Charlotte is Knightley’s first foray into animation, and she found the process continually surprising. “I suddenly realized how much I do with my face,” she says, laughing. “I had to think about what I could inject into my voice to tell more story.”

Though the animation was done after the voices were recorded, Knightley saw pencil sketches that gave her an idea of the film’s 2-D style, which echoes Salomon’s paintings. The co-directors Tahir Rana and Eric Warin were precise about what words they wanted their actors to hit, and filmed their faces to use their expressions later. “They would say things like, ‘She’s going to stand up here, so we need you to stop and do whatever your standing-up noise would be,” Knightley recalls. “And I’m thinking, ‘I don’t know what my standing-up noise is.’ What vocal thing do I do when I’m opening a cupboard? It was all so interesting, stuff I hadn’t thought about before.”

The character Charlotte, however, is very much in line with the women Knightley wants to play – women who make waves, who stand up for themselves: the lead characters in Colette and Anna Karenina. The code breaker Joan Clarke in The Imitation Game; the feisty Elizabeths in Pride and Prejudice and the Pirates of the Caribbean franchise.

“It’s difficult to be human, difficult to be a woman, difficult to be true to yourself,” Knightley says. “I find it inspiring playing women who manage to be their truest selves in a society that doesn’t celebrate that. That’s a constant thread through my work – that person who feels like she doesn’t quite fit into the space that she’s given, and is trying to find more space. I’m drawn to women who have the courage to go against the norm, who question the society they live in, and try to push that society forward in whatever way they can.

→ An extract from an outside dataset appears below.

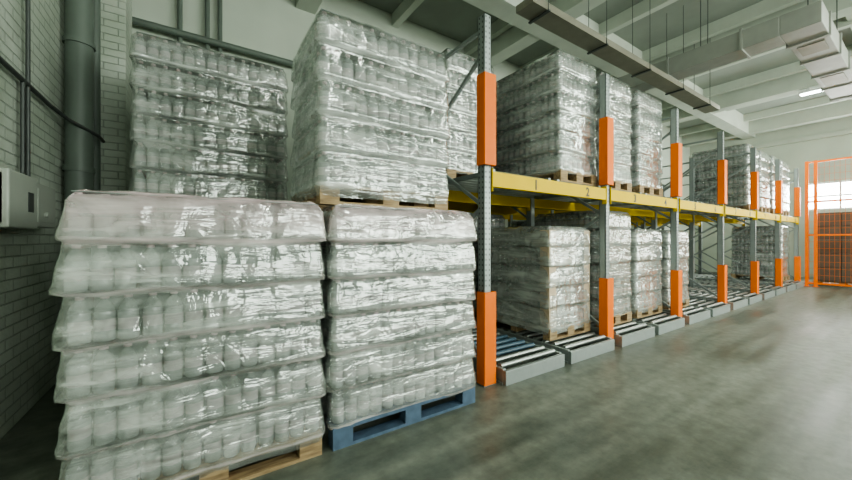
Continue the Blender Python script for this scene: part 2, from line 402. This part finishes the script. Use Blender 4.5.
def emis(name,col,s):
    m,nt,p,o=newmat(name); p.inputs['Emission Color'].default_value=(*col,1); p.inputs['Emission Strength'].default_value=s
    p.inputs['Base Color'].default_value=(*col,1); return m
M_day=emis('daylight_glass',(.93,1,.95),5.0)
M_dayE=emis('daylight_glass_end',(.95,1,.97),14.0)
M_tube=emis('fluorescent_tube',(.92,1,.95),20)
wn=[0]
def window(axis,c,u0,u1,z0,z1,nu,nz,mg=None):
    wn[0]+=1; e=empty('window_%d'%wn[0]); b=MB(); g=MB(); t=.05
    def bx(B,u0,u1,z0,z1,d):
        if axis=='x': B.box(c-d,c+d,u0,u1,z0,z1)
        else: B.box(u0,u1,c-d,c+d,z0,z1)
    for i in range(nu+1):
        u=u0+(u1-u0-t)*i/nu; bx(b,u,u+t,z0,z1,.04)
    for i in range(nz+1):
        z=z0+(z1-z0-t)*i/nz; bx(b,u0,u1,z,z+t,.035)
    bx(g,u0+.01,u1-.01,z0+.01,z1-.01,.01)
    b.obj('frame',[M_white],e); g.obj('glass',[mg or M_day],e)
wall_holes('wall_end','x',XE,XE+.3,YF,YB,[(-4.6,-1.4,2.5,3.5),(-.4,2.85,2.5,3.5)],M_plaster)
window('x',XE+.1,-4.6,-1.4,2.5,3.5,4,2,M_dayE); window('x',XE+.1,-.4,2.85,2.5,3.5,4,2,M_dayE)
fh=[(1+3.6*i,3.6+3.6*i,1.6,4.6) for i in range(5)]
wall_holes('wall_front','y',YF-.3,YF,XL,XE,fh,M_plaster)
for h in fh: window('y',YF-.1,h[0],h[1],h[2],h[3],4,3)
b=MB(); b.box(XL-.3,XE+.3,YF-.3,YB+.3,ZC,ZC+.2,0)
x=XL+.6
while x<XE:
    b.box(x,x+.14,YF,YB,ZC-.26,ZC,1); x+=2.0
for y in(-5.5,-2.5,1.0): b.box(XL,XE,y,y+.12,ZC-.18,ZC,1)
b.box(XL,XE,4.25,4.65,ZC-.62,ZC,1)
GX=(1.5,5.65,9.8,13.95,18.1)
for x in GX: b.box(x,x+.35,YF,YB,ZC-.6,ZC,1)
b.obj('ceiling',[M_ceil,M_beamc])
b=MB(); b.box(XE-.12,XE,YF,YB,5.1,5.25); b.obj('trim_1',[M_beamc])
b=MB(); b.box(XL,-.70,5.45,5.95,0,ZC); b.obj('brick_pillar',[M_brick],None,.01)
e=empty('utility_riser')
b=MB(); b.cyl((-1.0,4.95,0),(-1.0,4.95,ZC-.65),.11,20); b.cyl((-.93,5.22,0),(-.93,5.22,ZC-.65),.045,14)
for z in(.7,2.1,3.4,4.8):
    b.cyl((-1.0,4.95,z),(-1.0,4.95,z+.05),.125,20)
b.obj('riser_pipes',[M_pipe],e)
b=MB(); pth=[(-1.1,3.2,2.62),(-1.1,4.5,2.62),(-1.04,4.75,2.58),(-.86,4.95,2.5),(-.86,5.2,2.5)]
for p,q in zip(pth,pth[1:]): b.cyl(p,q,.018,8)
b.cyl((-1.1,3.9,1.85),(-1.1,3.9,2.62),.014,8); b.cyl((-1.1,4.0,1.85),(-1.1,4.0,5.5),.014,8)
b.obj('conduits',[M_dsteel],e)
e=empty('wall_control_box')
b=MB(); b.box(XL,XL+.13,3.3,4.27,1.50,1.84); b.box(XL,XL+.15,3.3,3.78,1.48,1.86); b.obj('housing',[M_box],e,.01)
b=MB(); b.box(XL+.13,XL+.135,3.85,4.2,1.54,1.80); b.cyl((XL+.135,4.0,1.6),(XL+.155,4.0,1.6),.02,12); b.obj('cover_and_knob',[M_box],e,.002)
b=MB(); b.box(XL+.15,XL+.153,3.6,3.7,1.6,1.74); b.obj('switch_panel',[M_dsteel],e)
b=MB()
for x in(.15,.32,-.2): b.cyl((x,6.4,0),(x,6.4,ZC-.65),.035,10)
b.cyl((-1.05,6.35,4.5),(3.0,6.35,4.5),.05,12)
b.obj('wall_pipes',[M_pipe])

e=empty('cable_tray')
b=MB(); y=3.1
b.box(3.65,10.4,y-.14,y+.14,4.5,4.505); b.box(3.65,10.4,y-.145,y-.14,4.5,4.60); b.box(3.65,10.4,y+.14,y+.145,4.5,4.60)
b.box(3.645,3.65,y-.145,y+.145,4.5,4.6)
b.obj('tray',[M_tray],e)
b=MB()
for i in range(5):
    x=3.95+1.45*i
    for dy in(-.15,.15): b.cyl((x,y+dy,4.48),(x,y+dy,ZC),.006,6)
    b.box(x-.02,x+.02,y-.17,y+.17,4.475,4.495)
b.obj('hangers',[M_dsteel],e)
e=empty('ventilation_duct')
b=MB(); z0,z1=4.66,4.98
b.box(7.75,8.2,1.45,6.5,z0,z1)
b.box(7.75,12.4,1.0,1.45,z0,z1)
b.obj('duct_body',[M_duct],e,.01)
b=MB()
y=1.9
while y<6.4: b.box(7.72,8.23,y,y+.035,z0-.025,z1+.025); y+=1.1
x=8.3
while x<12.4: b.box(x,x+.035,.975,1.475,z0-.025,z1+.025); x+=1.0
b.box(12.4,12.44,.975,1.475,z0-.025,z1+.025)
b.obj('duct_flanges',[M_duct],e)
b=MB()
for p in((7.8,2.5),(8.15,2.5),(7.8,5),(8.15,5)): b.cyl((p[0],p[1],z1),(p[0],p[1],ZC),.008,6)
for p in((9.5,1.05),(9.5,1.4),(11.8,1.05),(11.8,1.4)): b.cyl((p[0],p[1],z1),(p[0],p[1],ZC),.008,6)
b.obj('duct_hangers',[M_dsteel],e)
b=MB()
b.box(8.5,8.95,1.07,1.38,z0-.012,z0); b.box(10.45,11.1,1.07,1.38,z0-.012,z0)
b.obj('grilles',[M_tray],e)

# fluorescent lamps fixed under the girders
def lamp(x,y):
    e=empty('fluorescent_lamp',(x,y,ZC-.725),math.pi/2)
    b=MB(); b.box(-.65,.65,-.09,.09,0,.06); b.box(-.5,-.44,-.05,.05,.06,.12); b.box(.44,.5,-.05,.05,.06,.12); b.obj('housing',[M_white],e)
    b=MB()
    for dy in(-.045,.045): b.cyl((-.62,dy,-.02),(.62,dy,-.02),.016,8)
    b.obj('tubes',[M_tube],e)
for gx in GX:
    for y in (-4.0,-1.0): lamp(gx+.175,y)
lamp(13.95+.175,1.6)

# ------------------------------------------------------------ orange fence
fe=empty('orange_mesh_fence')
b=MB(); X=15.45
ys=[2.30,2.12,1.35,.2,-.95,-2.1,-3.25,-4.4,-5.5]
for y in ys:
    b.box(X-.035,X+.035,y-.035,y+.035,0,3.78); b.box(X-.07,X+.07,y-.07,y+.07,0,.01)
for z in(.1,1.55,2.55,3.74): b.box(X-.025,X+.025,-5.5,2.3,z-.025,z+.025)
b.obj('posts_and_rails',[M_orange],fe)
b=MB()
y=-5.45
while y<2.3: b.box(X-.002,X+.002,y-.0025,y+.0025,.1,3.74); y+=.10
z=.15
while z<3.74: b.box(X-.002,X+.002,-5.5,2.3,z-.0025,z+.0025); z+=.20
b.obj('wire_mesh',[M_orange],fe)
M_bcard=simple('brown_carton',(.13,.10,.075),.7,var=.2,scale=4)
for (cx,cy) in((16.6,1.7),(16.6,.4),(16.6,-.9)):
    e=empty('carton_pallet',(cx,cy,0))
    mkobj('pallet',kL['p'],e)
    b=MB()
    for l in range(5):
        for i in range(2):
            for j in range(2):
                x0=-.5+i*.5; y0=-.55+j*.55; b.box(x0+.005,x0+.495,y0+.005,y0+.545,PH+.42*l,PH+.42*l+.415)
    b.obj('cartons',[M_bcard],e,.01)

# ------------------------------------------------------------ lights
def area(name,loc,rot,sx,sy,p,col=(1,1,1)):
    l=bpy.data.lights.new(name,'AREA'); l.shape='RECTANGLE'; l.size=sx; l.size_y=sy; l.energy=p; l.color=col
    o=bpy.data.objects.new(name,l); scn.collection.objects.link(o); o.location=loc; o.rotation_euler=rot; return o
GC=(.93,1,.90)
for i,(h,pw) in enumerate(zip(fh,(125,225,255,270,270))):
    area('window_daylight',((h[0]+h[1])/2,YF+.05,3.1),(math.radians(90),0,0),2.5,2.9,pw,GC)
area('window_daylight',(XE-.05,1.2,3.0),(0,math.radians(90),0),.95,3.1,180,(.95,1,.97))
for x,pw in((1.675,35),(5.825,75),(9.975,75)):
    area('lamp_light',(x,-1.0,5.43),(0,0,math.pi/2),1.25,.15,pw,GC)
area('lamp_light',(14.125,1.6,5.43),(0,0,math.pi/2),1.25,.15,90,GC)
w=bpy.data.worlds.new('world'); scn.world=w; w.use_nodes=True
w.node_tree.nodes['Background'].inputs[0].default_value=(.7,.8,.78,1); w.node_tree.nodes['Background'].inputs[1].default_value=.4

# ------------------------------------------------------------ camera
c=bpy.data.cameras.new('camera'); co=bpy.data.objects.new('camera',c); scn.collection.objects.link(co)
c.sensor_width=36; c.lens=345/852*36; c.clip_start=.05
co.location=(0,0,1.4); co.rotation_euler=(math.radians(90),0,-math.atan2(.555,.832))
scn.camera=co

“It’s not always a courage I have myself,” she continues. “I think I play people often where I want a bit of their courage. It’s nice to stand in their shoes for a bit and go, ‘Ah, that’s what that feels like.’ It’s messy. It’s not easy. But it’s vital.”

I argue that Knightley has shown courage, in talking openly about mental-health issues, her struggles with PTSD and panic attacks. “I didn’t find it helpful to try to present myself as someone more perfect and stronger than I was,” she replies. “To try to create a view of myself that was in some way less than human, by pretending I didn’t have all the cracks you have when you’re a human being. If you’re in the public sphere, the only thing you can do to be helpful in any way is to admit to your struggles, your human frailties. Which are going to be there however successful you are in your career, however much money you have.

“People can feel very ashamed for not being as strong as they think they should be, as perfect as they think they should be,” she adds. “Shame is a hard one to live with. I think by admitting your cracks, it helps you feel a bit stronger.”

Married to the musician James Righton since 2013, Knightley tries to teach their two daughters “to stand on their own two feet, to be themselves, and to look after themselves,” she says. “I’m constantly trying to look at the people they’re becoming, and support the people they’re becoming, and not trying to force them into any holes they don’t fit into.” She laughs again. “And pleases and thank yous are really great, too.”

Though she hasn’t seen Life? Or Theatre? in person, Knightley now owns a book of 80 images culled from the opus. She’s especially drawn to one self-portrait rendered as three faces, three different expressions, facets of a whole. “You can’t see Charlotte’s work and not think, ‘This is a life force,’” Knightley sums up. “She did not give in, right to the last possible moment, being the person she was trying to be.”